Questioning the role of the art teacher has also arisen from the fourth classroom case study involving the visiting artist, Craig Kao. Craig was with us for a week as part of a Sainsbury Centre of the Visual Arts project on Culture in the Countryside. We cleared the art room of as much as we could and filled the space with large amounts of found materials. We left the timetable as normal for the week. This was partly to cause as little disruption as possible to the school and to ensure that the maximum number of children would have the experience with Craig. This meant that the artist was obliged to work within the constraints of the teaching structure of a school as a new set of children appeared each hour. Craig obviously found this quite difficult as he was unused to working in this way and has no teacher training.

The week heightened my awareness of my role as a teacher and as an artist as Craig and I worked together on a series of collaborative paintings and sculptures with each other and the children. The results were exhibited at the Cut gallery in Halesworth in October 2009.

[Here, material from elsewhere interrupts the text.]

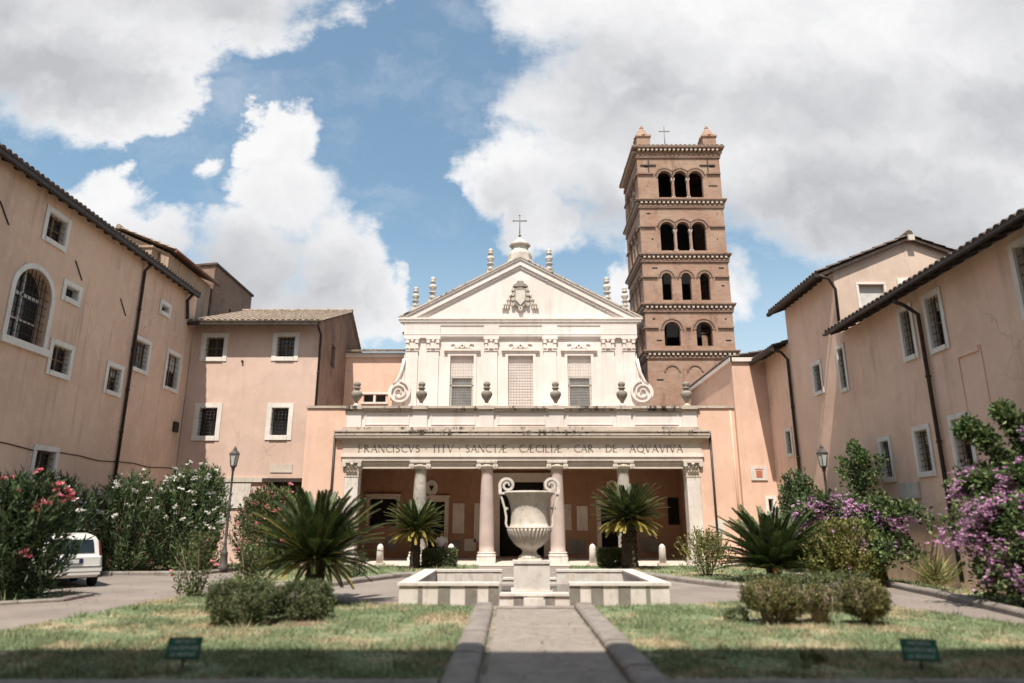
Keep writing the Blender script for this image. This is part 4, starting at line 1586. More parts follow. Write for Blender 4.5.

The experience made me very aware of the channelling and institutionalising effect of working in a school; how used one becomes to the structures and expectations of the school day. Not that Craig and I really stepped outside them but we moved them around and we did something more unexpected with these strictly allotted hours.


This led me to a take a different approach to some projects thereafter, particularly the Nikki De Saint Phalle project that I did with a group of ten year old children. I decided to try to be an artist in residence or an imagined notion of an artist in residence with the project. We set off with paintings and then made a collective sculpture with a cardboard armature and a paper-mâché and plaster bandage skin. I was much more directive as if I was the artist and the group were my assistants. I split the group into teams for each section of the figure and then we put the parts together and plastered it together. We finished off with acrylic paint and we also made a set of studies of the marks for the surface that made a sort of skin of the figure which we exhibited as a large painting. The result was exhibited at NUCA in February 2010 and at the school.

By being my own artist in residence I mean that I foregrounded the artist aspect of the role and tried to imagine being Phalle working with nine year olds to make one of her sculptures. I went into the room more focussed on getting them to make a very large scale figure rather than on constructing lessons with learning objectives. I worked with the resources I had to achieve the artistic result that was more in my mind than theirs. My improvisation resulted in my getting the size quite wrong and the only way we got the piece to Norwich was by borrowing a builder’s lorry to move it. The pupils got a lot out of it despite the lack of formal learning objectives. They came down at lunchtime to put the plaster bandage on and to paint the figure. The project began to step outside the constraints of the lessons and inspired and esprit de corps in the group that still exists when we work together. The project did generate the sort of excitement that an artist in residence project often does.

The rhythms of the school day and the school year have become evident in the work. The fragmentary nature of the work becomes more obvious as ideas are pursued but only so far, conditioned as much by the attention span of the children as by that of the artist. There is never enough time to be thorough, as the curriculum demands a move to cover a new topic or method. The teaching practice conditions the art practice. How the two have become interwoven or mingled together is part of the art work and it becomes difficult to tell what the art practice would look like without the teaching practice.

The art work, some class work and accompanying writing has been catalogued on a blog over the past year at The art practice and class work has been exhibited at NUCA, the Cut in Halesworth and at Wingfield Barns as part of the SCVA Culture of the Countryside project over the past year. The work has been extensively recorded through a series of learning journals and sketchbooks and there is an extensive photo archive.